Das Schlussgebet wendet sich erneut dem Thema der Erbsünde zu und paraphrasiert einen Teil des Textes des Dogmas:

Herr und Gott, das Sakrament, das wir empfangen haben, heile in uns die Wunden jener Schuld, vor der du die allerseligste Jungfrau Maria vom ersten Augenblick ihres Daseins an auf einzigartige Weise bewahrt hast.

Von Anfang an hat Gott Maria von jeglichem Makel der Urschuld bewahrt, und wir bitten, dass auch in uns die Wunden dieser Schuld geheilt werden. Jeder Mensch erlebt in seinem Leben Situationen, die ihm und anderen zusetzen und die er nicht mehr allein in Ordnung bringen kann. Gerade in solchen Situationen bitten wir um Gottes Hilfe, dass er im Hinblick auf das ewige Leben in seinem Reich all das unter uns Menschen wieder in Ordnung bringe, was wir aus eigener Kraft nicht richten können. Die Oration wird in der Messe nach dem Kommunionempfang gebetet, daher kann diese Bitte zur im Zusammenhang mit der Mitfeier der Eucharistie und ihrem Empfang in der Kommunion verstanden werden: in dieser Feier ist Christus wahrhaft gegenwärtig als der, der die Wunden der Urschuld in uns heilt.

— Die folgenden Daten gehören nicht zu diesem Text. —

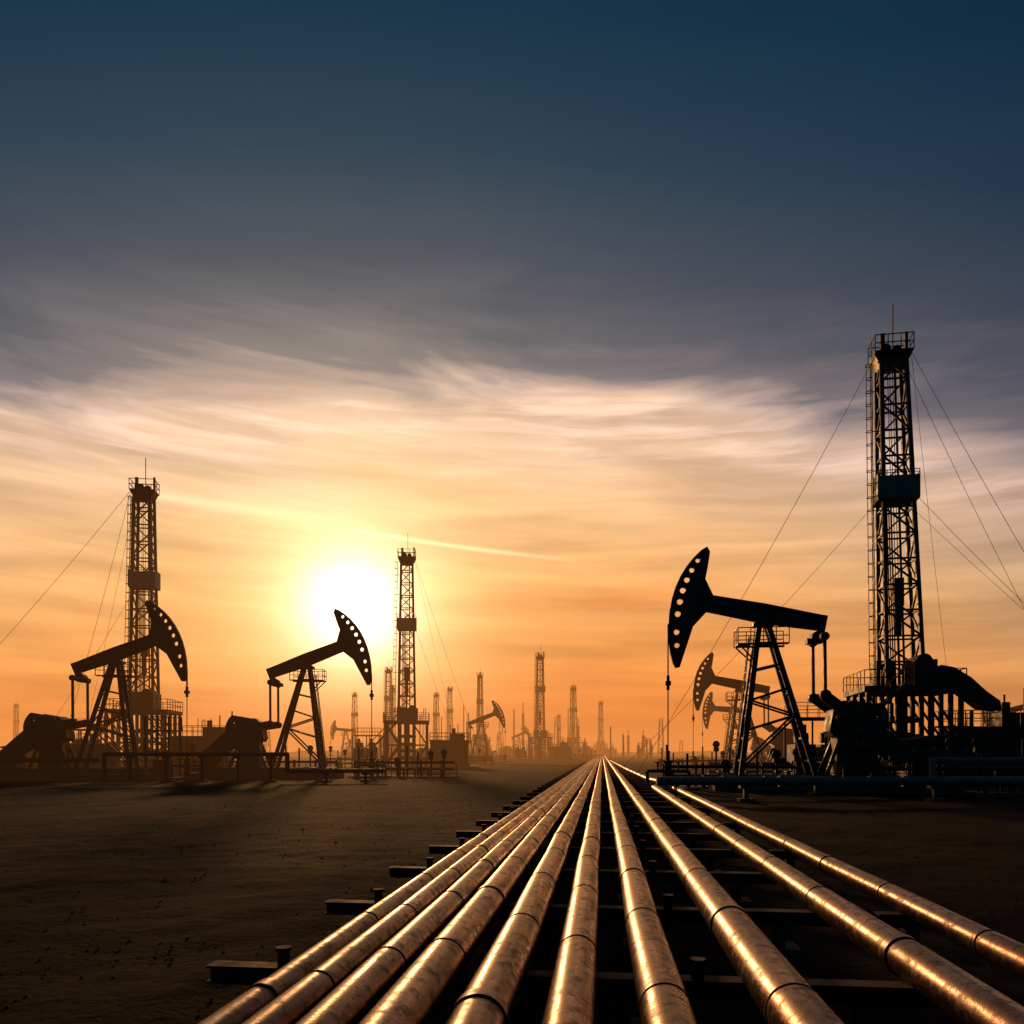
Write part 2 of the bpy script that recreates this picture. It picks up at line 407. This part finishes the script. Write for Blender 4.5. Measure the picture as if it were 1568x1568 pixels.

Wie jedes Marienfest offenbart auch das „Hochfest der ohne Erbsünde empfangenen Jungfrau und Gottesmutter Maria“ den Glauben an die Erlösung durch Tod und Auferstehung Christi. In Maria zeigt sich bereits von Beginn ihrer Existenz an das, was uns alle erwartet: Bei der Auferstehung werden auch wir von jeglichen Versuchungen befreit sein, die die Wunde der Urschuld mit sich bringt. Auf dem Weg dorthin lässt uns Jesus Christus nicht allein; die Eucharistie ist das Unterpfand für seine wirkende Gegenwart unter uns Menschen.